Source of continuous strength and resilience: For all parents and families, the wish for the children is to be successful in life. To live a happy life and leave a legacy. Many of their “last word” to their children before being killed, was “Uzabe Umugabo” literally meaning, please be a Man.  Therefore, there is a strong direct connection between what you live today and what your parents would have wished for you.  So, remembering them is also striving for a decent, happy, and responsible life making them proud parent where they are.  It is a way of making them proud, refusing to die, immortalizing them through your life.

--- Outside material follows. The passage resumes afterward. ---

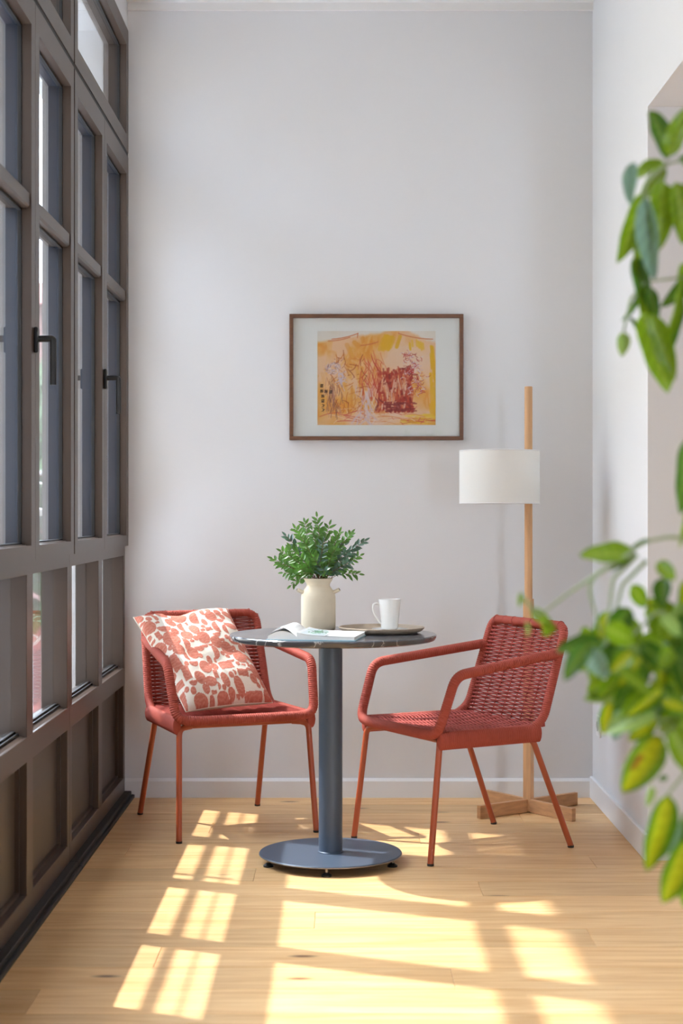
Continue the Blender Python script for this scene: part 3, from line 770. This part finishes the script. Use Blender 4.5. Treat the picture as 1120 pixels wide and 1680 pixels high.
    for k in range(34):
        x, y = zx(q.uniform(600, 740)), zy(q.uniform(400, 560)); c.line(x, y, x+q.uniform(-.02, .03), y+q.uniform(.04, .13), .009, q.choice([rgb(244, 196, 160), rgb(238, 160, 110), rgb(248, 220, 200)]), .7)
    for k in range(60):
        x, y = zx(q.uniform(600, 775)), zy(q.uniform(540, 590)); c.line(x, y, x+.03, y, .008, rgb(138, 26, 30), .6)
    # scribbled figure at the right and at the left
    for k in range(130):
        y = q.uniform(0, 1); x = zx(750+50*y+q.gauss(0, 26)); yy = zy(262+230*y); a = q.uniform(0, 6.3)
        c.line(x, yy, x+.04*math.cos(a), yy+.045*math.sin(a), .0035, q.choice([rgb(196, 40, 40), rgb(226, 200, 220), rgb(236, 226, 236), rgb(170, 30, 40), rgb(214, 90, 90)]), .8, .2)
    for k in range(90):
        a = q.uniform(0, 6.3); r0 = q.uniform(.02, .065); x, y = zx(325)+r0*math.cos(a), zy(350)+r0*1.1*math.sin(a)
        c.line(x, y, x+.03*math.cos(a+1.6), y+.03*math.sin(a+1.6), .003, q.choice([rgb(232, 210, 216), rgb(150, 96, 96), rgb(206, 170, 196), rgb(244, 230, 226)]), .8, .2)
    for k in range(80):
        x, y = zx(q.gauss(325, 20)), zy(q.uniform(400, 590)); c.line(x, y, x+q.uniform(-.02, .02), y+q.uniform(.04, .12), .004, q.choice([rgb(150, 86, 66), rgb(186, 126, 104), rgb(208, 150, 130), rgb(130, 74, 66)]), .55)
    for k in range(16): c.line(zx(365+q.gauss(0, 12)), zy(400+q.gauss(0, 26)), zx(385+q.gauss(0, 10)), zy(420+q.gauss(0, 24)), .006, rgb(222, 206, 226), .6)
    # small black brush characters in a column
    for cx_, cy_ in ((264, 449), (264, 478), (288, 480), (314, 483), (270, 506), (270, 533)):
        for k in range(4): c.line(zx(cx_-7), zy(cy_-7+k*4.6), zx(cx_+7), zy(cy_-8+k*4.6), .0032, rgb(40, 22, 20), .9)
        for k in range(2): c.line(zx(cx_-4+k*8), zy(cy_-8), zx(cx_-5+k*9), zy(cy_+8), .0032, rgb(40, 22, 20), .9)
    for cy_ in (560, 584):
        c.line(zx(266), zy(cy_-10), zx(280), zy(cy_-4), .003, rgb(50, 30, 30)); c.line(zx(280), zy(cy_-4), zx(264), zy(cy_+8), .003, rgb(50, 30, 30)); c.line(zx(272), zy(cy_-8), zx(274), zy(cy_+10), .003, rgb(50, 30, 30))
    a = at(520.5, 697, D); b = at(714.5, 542.5, D)
    U, V = np.meshgrid(np.linspace(a.x-cx, b.x-cx, W_), np.linspace(b.z-cz, a.z-cz, H_))
    G = np.stack([U, np.full_like(U, -.0128), V], -1)
    paint_mesh('painted_sheet', G, c, M['print'], R)
    gp = obj('glass_pane', MB().box(-w_/2+fw*.7, w_/2-fw*.7, -.0205, -.0190, -h_/2+fw*.7, h_/2-fw*.7), M['glass'], R)
painting()

# ------------------------------------------------------------------ foreground plant
def leaf_mesh(kind, seed):
    q = random.Random(seed); nu, nv = 12, 6; V = []; cols = []
    curl = q.uniform(.1, .45); fold = q.uniform(.08, .25)
    for i in range(nu+1):
        u = i/nu; wd = (math.sin(math.pi*u**.85)**.62)*(1-.2*u)*1.15 if 0 < u < 1 else 0
        for j in range(nv+1):
            s = 2*j/nv-1; x = s*wd*.5
            z = fold*abs(x)-curl*u*u*.6+.015*math.sin(u*14+s*2)*abs(s)
            V.append((x, u, z))
            e = 1-abs(s)
            gd = {'green': (122, 156, 26), 'dark': (74, 116, 32), 'pale': (150, 180, 96), 'varieg': (96, 142, 26), 'blue': (126, 160, 140), 'spot': (110, 150, 40)}[kind]  # blue kind: glossy reflection put into the leaf colour
            c = list(gd)
            if kind in ('varieg', 'spot') and abs(s) < .45 and .08 < u < .92:
                c = [178, 188, 30]
                if kind == 'spot' and .35 < u < .6 and 0 < s < .5: c = [150, 80, 30]
            if kind == 'green' and j == nv//2: c = [150, 178, 60]
            if kind == 'dark' and j == nv//2: c = [120, 155, 60]
            k_ = 1+.08*math.sin(u*40+abs(s)*6); cols.append([v*k_/255 for v in c])
    idx = lambda i, j: i*(nv+1)+j
    f = [(idx(i, j), idx(i, j+1), idx(i+1, j+1), idx(i+1, j)) for i in range(nu) for j in range(nv)]
    me = bpy.data.meshes.new('leaf'); me.from_pydata(V, [], f); me.update()
    c = np.ones((len(V), 4)); c[:, :3] = lin(np.array(cols))
    at_ = me.color_attributes.new('Col', 'FLOAT_COLOR', 'POINT'); at_.data.foreach_set('color', c.astype(np.float32).ravel())
    me.shade_smooth(); me.materials.append(M['leafv']); return me
LM = {k: [leaf_mesh(k, i*7+hash_) for i in range(4)] for hash_, k in enumerate(['green', 'dark', 'pale', 'varieg', 'blue', 'spot'])}
def place_leaf(root, base, tip, wd, kind, face, q):
    d = (tip-base); ln = d.length; d.normalize(); f = Vector(face).normalized(); s = d.cross(f).normalized(); n_ = s.cross(d)
    o = link('leaf', q.choice(LM[kind]), None, root)
    Mx = Matrix((s*wd, d*ln, n_*ln)).transposed().to_4x4(); Mx.translation = base-Vector(root.location)
    o.matrix_local = Mx; return o
def plant(root, trunk, leaves, branches, r0=.012):
    q = random.Random(4); L0 = Vector(root.location)
    obj('trunk', MB().tube([Vector(p)-L0 for p in resample(trunk, .03)], r0, 10), M['bark'], root, smooth=3)
    for b_ in branches:
        P = resample(b_, .01); obj('branch', MB().tube([p-L0 for p in P], [.0032*(1-.6*i/len(P)) for i in range(len(P))], 7), M['stem'], root, smooth=3)
    for (bx, by, tx_, ty_, wpx, kind, dep, tilt) in leaves:
        a = at(bx, by, dep); b_ = at(tx_, ty_, dep+tilt[0])
        place_leaf(root, a, b_, wpx*dep/F, kind, (tilt[1], -1, tilt[2]), q)
def pot(root, r, h):
    obj('pot', MB().lathe([(.0, 0), (r*.72, 0), (r*.78, .01), (r, h-.03), (r*1.04, h-.03), (r*1.04, h), (r*.93, h), (r*.9, h-.04), (.0, h-.04)], 48, (0, 0, 0), False, False), M['pot'], root, smooth=.6)
    obj('soil', MB().lathe([(.0, h-.03), (r*.915, h-.035)], 32, (0, 0, 0), False, False), M['soil'], root)

D1 = 2.2
up = thing('umbrella_tree', 'tall umbrella tree in the right foreground whose long drooping leaves fill the upper right edge', 'plant', (.78, 2.36, 0))
pot(up, .17, .32)
hub1 = at(1095, 268, D1); hub2 = at(1060, 462, D1+.05)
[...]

Community learning and ensuring a more peaceful future: When we commemorate and remember our people, we must share experiences with our communities. This includes many people who were not around, a big part of young generations and friends of Rwanda who become aware of what really happened.  This is very important for them to see all the consequences in terms of all what the country lost due to a bad politics of hatred and divisionism.  People should know how bad the Genocide ideology is to be able to energetically fight it, from generations to generations.

A continuous commitment to play your role: The commemoration of the Genocide against Tutsi in Rwanda keeps reminding all the citizens about the unity and reconciliation efforts to preserve the future of the nation. These efforts bring together all the actors on the scene, victims and perpetrators, politicians and religious leaders, academicians, civil society, youth, artists to mention but a few.  Everyone would then have a common understanding of what it takes to not return the country into those horrible times and commit themselves to continuously make peace, sustain the reconciliation, fight against genocide negationists, and deniers.  

A strong quote from Mr. Phillipe Gaillard who was the Head of Red Cross mission in Rwanda during the Genocide against Tutsi in 1994 goes like:

“You cannot kill their memory. The memory is the most invisible and resistant material you can find on the earth. You cannot cut it like diamond, you cannot shoot at it because you cannot see it, and nevertheless it is everywhere, all around you.”